- [WHAT YOU NEED TO DO]: All of the material below is to be restated word for word, apart from the pictures.

- [SOURCE DATA]:
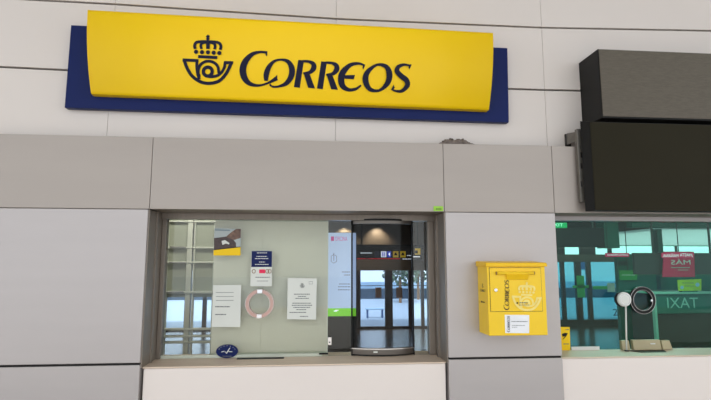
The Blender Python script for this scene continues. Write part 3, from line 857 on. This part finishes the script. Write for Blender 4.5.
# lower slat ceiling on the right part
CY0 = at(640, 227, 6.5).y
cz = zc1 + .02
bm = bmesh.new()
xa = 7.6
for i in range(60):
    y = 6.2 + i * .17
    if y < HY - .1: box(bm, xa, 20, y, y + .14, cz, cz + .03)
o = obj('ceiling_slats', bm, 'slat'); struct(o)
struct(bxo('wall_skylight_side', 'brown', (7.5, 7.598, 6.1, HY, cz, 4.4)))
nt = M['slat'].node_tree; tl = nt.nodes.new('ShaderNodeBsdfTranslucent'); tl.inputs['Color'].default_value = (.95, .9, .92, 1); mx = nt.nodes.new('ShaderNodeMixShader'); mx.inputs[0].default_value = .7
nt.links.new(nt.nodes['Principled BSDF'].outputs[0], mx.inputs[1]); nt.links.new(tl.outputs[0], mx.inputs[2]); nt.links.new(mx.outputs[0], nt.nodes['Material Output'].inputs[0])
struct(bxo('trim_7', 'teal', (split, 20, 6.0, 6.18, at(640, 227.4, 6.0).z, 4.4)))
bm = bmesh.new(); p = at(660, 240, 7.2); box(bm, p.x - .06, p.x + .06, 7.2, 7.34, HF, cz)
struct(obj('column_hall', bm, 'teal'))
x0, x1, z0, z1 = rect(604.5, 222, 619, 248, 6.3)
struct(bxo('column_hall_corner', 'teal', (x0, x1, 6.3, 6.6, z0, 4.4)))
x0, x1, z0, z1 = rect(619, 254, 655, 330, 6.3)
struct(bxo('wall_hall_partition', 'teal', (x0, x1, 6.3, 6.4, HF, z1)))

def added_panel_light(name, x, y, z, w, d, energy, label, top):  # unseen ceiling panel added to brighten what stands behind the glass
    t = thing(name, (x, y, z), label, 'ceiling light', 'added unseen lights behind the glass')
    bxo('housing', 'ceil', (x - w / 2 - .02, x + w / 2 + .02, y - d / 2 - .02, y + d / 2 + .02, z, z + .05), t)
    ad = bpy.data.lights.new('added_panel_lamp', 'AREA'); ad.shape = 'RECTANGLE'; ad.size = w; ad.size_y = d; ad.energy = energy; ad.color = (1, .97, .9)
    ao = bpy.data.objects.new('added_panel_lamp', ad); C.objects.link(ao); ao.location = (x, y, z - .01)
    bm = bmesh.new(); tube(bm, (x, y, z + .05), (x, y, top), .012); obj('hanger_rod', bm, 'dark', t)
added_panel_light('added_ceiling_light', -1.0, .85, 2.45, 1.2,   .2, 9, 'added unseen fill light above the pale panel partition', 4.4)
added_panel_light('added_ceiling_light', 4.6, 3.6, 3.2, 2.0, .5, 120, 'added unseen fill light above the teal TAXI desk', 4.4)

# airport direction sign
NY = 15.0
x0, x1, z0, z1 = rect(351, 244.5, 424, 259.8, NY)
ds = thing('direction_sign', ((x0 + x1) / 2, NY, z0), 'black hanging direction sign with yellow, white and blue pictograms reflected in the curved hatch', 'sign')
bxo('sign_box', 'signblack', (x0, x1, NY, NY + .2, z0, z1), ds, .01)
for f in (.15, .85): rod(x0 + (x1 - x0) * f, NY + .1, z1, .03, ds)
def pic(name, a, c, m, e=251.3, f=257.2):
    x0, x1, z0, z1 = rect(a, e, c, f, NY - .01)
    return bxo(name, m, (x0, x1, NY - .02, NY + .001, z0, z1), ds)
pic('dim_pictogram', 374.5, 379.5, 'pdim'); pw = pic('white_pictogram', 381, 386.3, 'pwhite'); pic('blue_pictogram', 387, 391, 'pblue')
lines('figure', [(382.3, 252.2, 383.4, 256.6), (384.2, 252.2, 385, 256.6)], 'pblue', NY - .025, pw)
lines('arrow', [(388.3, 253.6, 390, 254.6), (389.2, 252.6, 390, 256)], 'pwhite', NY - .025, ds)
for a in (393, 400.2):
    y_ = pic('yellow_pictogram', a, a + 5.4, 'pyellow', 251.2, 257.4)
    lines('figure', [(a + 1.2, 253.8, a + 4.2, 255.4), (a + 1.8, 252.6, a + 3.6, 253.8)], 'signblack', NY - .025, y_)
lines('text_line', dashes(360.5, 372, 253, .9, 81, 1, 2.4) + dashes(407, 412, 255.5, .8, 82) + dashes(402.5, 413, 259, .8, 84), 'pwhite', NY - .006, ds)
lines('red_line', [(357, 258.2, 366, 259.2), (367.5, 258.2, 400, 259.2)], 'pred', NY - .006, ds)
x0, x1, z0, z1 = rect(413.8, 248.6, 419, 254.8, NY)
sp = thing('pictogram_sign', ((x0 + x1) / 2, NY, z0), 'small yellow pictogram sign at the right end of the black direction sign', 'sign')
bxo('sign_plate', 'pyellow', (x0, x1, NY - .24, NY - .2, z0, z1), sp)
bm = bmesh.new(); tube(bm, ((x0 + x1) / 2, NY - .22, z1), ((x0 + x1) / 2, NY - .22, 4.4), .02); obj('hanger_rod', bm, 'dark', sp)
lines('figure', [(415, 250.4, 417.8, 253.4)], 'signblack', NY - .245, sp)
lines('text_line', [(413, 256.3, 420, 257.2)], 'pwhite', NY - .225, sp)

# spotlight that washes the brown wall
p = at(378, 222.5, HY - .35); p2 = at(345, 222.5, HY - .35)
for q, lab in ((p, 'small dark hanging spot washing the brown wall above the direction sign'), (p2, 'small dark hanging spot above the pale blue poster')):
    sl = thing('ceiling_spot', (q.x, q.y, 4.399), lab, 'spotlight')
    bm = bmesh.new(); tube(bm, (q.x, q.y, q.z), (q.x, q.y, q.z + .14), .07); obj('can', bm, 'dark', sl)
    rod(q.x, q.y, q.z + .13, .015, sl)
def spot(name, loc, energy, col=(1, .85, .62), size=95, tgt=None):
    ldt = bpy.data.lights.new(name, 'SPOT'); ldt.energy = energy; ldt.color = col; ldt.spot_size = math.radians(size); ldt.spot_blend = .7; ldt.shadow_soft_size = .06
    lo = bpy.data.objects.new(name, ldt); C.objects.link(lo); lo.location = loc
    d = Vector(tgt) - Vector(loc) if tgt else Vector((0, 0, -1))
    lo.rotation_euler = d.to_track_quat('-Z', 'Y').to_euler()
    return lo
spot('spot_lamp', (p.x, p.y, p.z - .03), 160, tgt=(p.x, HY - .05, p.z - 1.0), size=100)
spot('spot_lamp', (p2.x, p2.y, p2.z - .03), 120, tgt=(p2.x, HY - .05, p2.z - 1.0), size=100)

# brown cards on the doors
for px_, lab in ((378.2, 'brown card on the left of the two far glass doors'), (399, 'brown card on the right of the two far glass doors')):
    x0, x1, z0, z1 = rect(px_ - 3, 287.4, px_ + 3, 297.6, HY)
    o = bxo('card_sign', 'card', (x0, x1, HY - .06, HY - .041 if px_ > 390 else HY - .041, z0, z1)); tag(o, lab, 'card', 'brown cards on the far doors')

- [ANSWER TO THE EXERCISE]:
The Blender Python script for this scene continues. Write part 3, from line 857 on. This part finishes the script. Write for Blender 4.5.
# lower slat ceiling on the right part
CY0 = at(640, 227, 6.5).y
cz = zc1 + .02
bm = bmesh.new()
xa = 7.6
for i in range(60):
    y = 6.2 + i * .17
    if y < HY - .1: box(bm, xa, 20, y, y + .14, cz, cz + .03)
o = obj('ceiling_slats', bm, 'slat'); struct(o)
struct(bxo('wall_skylight_side', 'brown', (7.5, 7.598, 6.1, HY, cz, 4.4)))
nt = M['slat'].node_tree; tl = nt.nodes.new('ShaderNodeBsdfTranslucent'); tl.inputs['Color'].default_value = (.95, .9, .92, 1); mx = nt.nodes.new('ShaderNodeMixShader'); mx.inputs[0].default_value = .7
nt.links.new(nt.nodes['Principled BSDF'].outputs[0], mx.inputs[1]); nt.links.new(tl.outputs[0], mx.inputs[2]); nt.links.new(mx.outputs[0], nt.nodes['Material Output'].inputs[0])
struct(bxo('trim_7', 'teal', (split, 20, 6.0, 6.18, at(640, 227.4, 6.0).z, 4.4)))
bm = bmesh.new(); p = at(660, 240, 7.2); box(bm, p.x - .06, p.x + .06, 7.2, 7.34, HF, cz)
struct(obj('column_hall', bm, 'teal'))
x0, x1, z0, z1 = rect(604.5, 222, 619, 248, 6.3)
struct(bxo('column_hall_corner', 'teal', (x0, x1, 6.3, 6.6, z0, 4.4)))
x0, x1, z0, z1 = rect(619, 254, 655, 330, 6.3)
struct(bxo('wall_hall_partition', 'teal', (x0, x1, 6.3, 6.4, HF, z1)))

def added_panel_light(name, x, y, z, w, d, energy, label, top):  # unseen ceiling panel added to brighten what stands behind the glass
    t = thing(name, (x, y, z), label, 'ceiling light', 'added unseen lights behind the glass')
    bxo('housing', 'ceil', (x - w / 2 - .02, x + w / 2 + .02, y - d / 2 - .02, y + d / 2 + .02, z, z + .05), t)
    ad = bpy.data.lights.new('added_panel_lamp', 'AREA'); ad.shape = 'RECTANGLE'; ad.size = w; ad.size_y = d; ad.energy = energy; ad.color = (1, .97, .9)
    ao = bpy.data.objects.new('added_panel_lamp', ad); C.objects.link(ao); ao.location = (x, y, z - .01)
    bm = bmesh.new(); tube(bm, (x, y, z + .05), (x, y, top), .012); obj('hanger_rod', bm, 'dark', t)
added_panel_light('added_ceiling_light', -1.0, .85, 2.45, 1.2,   .2, 9, 'added unseen fill light above the pale panel partition', 4.4)
added_panel_light('added_ceiling_light', 4.6, 3.6, 3.2, 2.0, .5, 120, 'added unseen fill light above the teal TAXI desk', 4.4)

# airport direction sign
NY = 15.0
x0, x1, z0, z1 = rect(351, 244.5, 424, 259.8, NY)
ds = thing('direction_sign', ((x0 + x1) / 2, NY, z0), 'black hanging direction sign with yellow, white and blue pictograms reflected in the curved hatch', 'sign')
bxo('sign_box', 'signblack', (x0, x1, NY, NY + .2, z0, z1), ds, .01)
for f in (.15, .85): rod(x0 + (x1 - x0) * f, NY + .1, z1, .03, ds)
def pic(name, a, c, m, e=251.3, f=257.2):
    x0, x1, z0, z1 = rect(a, e, c, f, NY - .01)
    return bxo(name, m, (x0, x1, NY - .02, NY + .001, z0, z1), ds)
pic('dim_pictogram', 374.5, 379.5, 'pdim'); pw = pic('white_pictogram', 381, 386.3, 'pwhite'); pic('blue_pictogram', 387, 391, 'pblue')
lines('figure', [(382.3, 252.2, 383.4, 256.6), (384.2, 252.2, 385, 256.6)], 'pblue', NY - .025, pw)
lines('arrow', [(388.3, 253.6, 390, 254.6), (389.2, 252.6, 390, 256)], 'pwhite', NY - .025, ds)
for a in (393, 400.2):
    y_ = pic('yellow_pictogram', a, a + 5.4, 'pyellow', 251.2, 257.4)
    lines('figure', [(a + 1.2, 253.8, a + 4.2, 255.4), (a + 1.8, 252.6, a + 3.6, 253.8)], 'signblack', NY - .025, y_)
lines('text_line', dashes(360.5, 372, 253, .9, 81, 1, 2.4) + dashes(407, 412, 255.5, .8, 82) + dashes(402.5, 413, 259, .8, 84), 'pwhite', NY - .006, ds)
lines('red_line', [(357, 258.2, 366, 259.2), (367.5, 258.2, 400, 259.2)], 'pred', NY - .006, ds)
x0, x1, z0, z1 = rect(413.8, 248.6, 419, 254.8, NY)
sp = thing('pictogram_sign', ((x0 + x1) / 2, NY, z0), 'small yellow pictogram sign at the right end of the black direction sign', 'sign')
bxo('sign_plate', 'pyellow', (x0, x1, NY - .24, NY - .2, z0, z1), sp)
bm = bmesh.new(); tube(bm, ((x0 + x1) / 2, NY - .22, z1), ((x0 + x1) / 2, NY - .22, 4.4), .02); obj('hanger_rod', bm, 'dark', sp)
lines('figure', [(415, 250.4, 417.8, 253.4)], 'signblack', NY - .245, sp)
lines('text_line', [(413, 256.3, 420, 257.2)], 'pwhite', NY - .225, sp)

# spotlight that washes the brown wall
p = at(378, 222.5, HY - .35); p2 = at(345, 222.5, HY - .35)
for q, lab in ((p, 'small dark hanging spot washing the brown wall above the direction sign'), (p2, 'small dark hanging spot above the pale blue poster')):
    sl = thing('ceiling_spot', (q.x, q.y, 4.399), lab, 'spotlight')
    bm = bmesh.new(); tube(bm, (q.x, q.y, q.z), (q.x, q.y, q.z + .14), .07); obj('can', bm, 'dark', sl)
    rod(q.x, q.y, q.z + .13, .015, sl)
def spot(name, loc, energy, col=(1, .85, .62), size=95, tgt=None):
    ldt = bpy.data.lights.new(name, 'SPOT'); ldt.energy = energy; ldt.color = col; ldt.spot_size = math.radians(size); ldt.spot_blend = .7; ldt.shadow_soft_size = .06
    lo = bpy.data.objects.new(name, ldt); C.objects.link(lo); lo.location = loc
    d = Vector(tgt) - Vector(loc) if tgt else Vector((0, 0, -1))
    lo.rotation_euler = d.to_track_quat('-Z', 'Y').to_euler()
    return lo
spot('spot_lamp', (p.x, p.y, p.z - .03), 160, tgt=(p.x, HY - .05, p.z - 1.0), size=100)
spot('spot_lamp', (p2.x, p2.y, p2.z - .03), 120, tgt=(p2.x, HY - .05, p2.z - 1.0), size=100)

# brown cards on the doors
for px_, lab in ((378.2, 'brown card on the left of the two far glass doors'), (399, 'brown card on the right of the two far glass doors')):
    x0, x1, z0, z1 = rect(px_ - 3, 287.4, px_ + 3, 297.6, HY)
    o = bxo('card_sign', 'card', (x0, x1, HY - .06, HY - .041 if px_ > 390 else HY - .041, z0, z1)); tag(o, lab, 'card', 'brown cards on the far doors')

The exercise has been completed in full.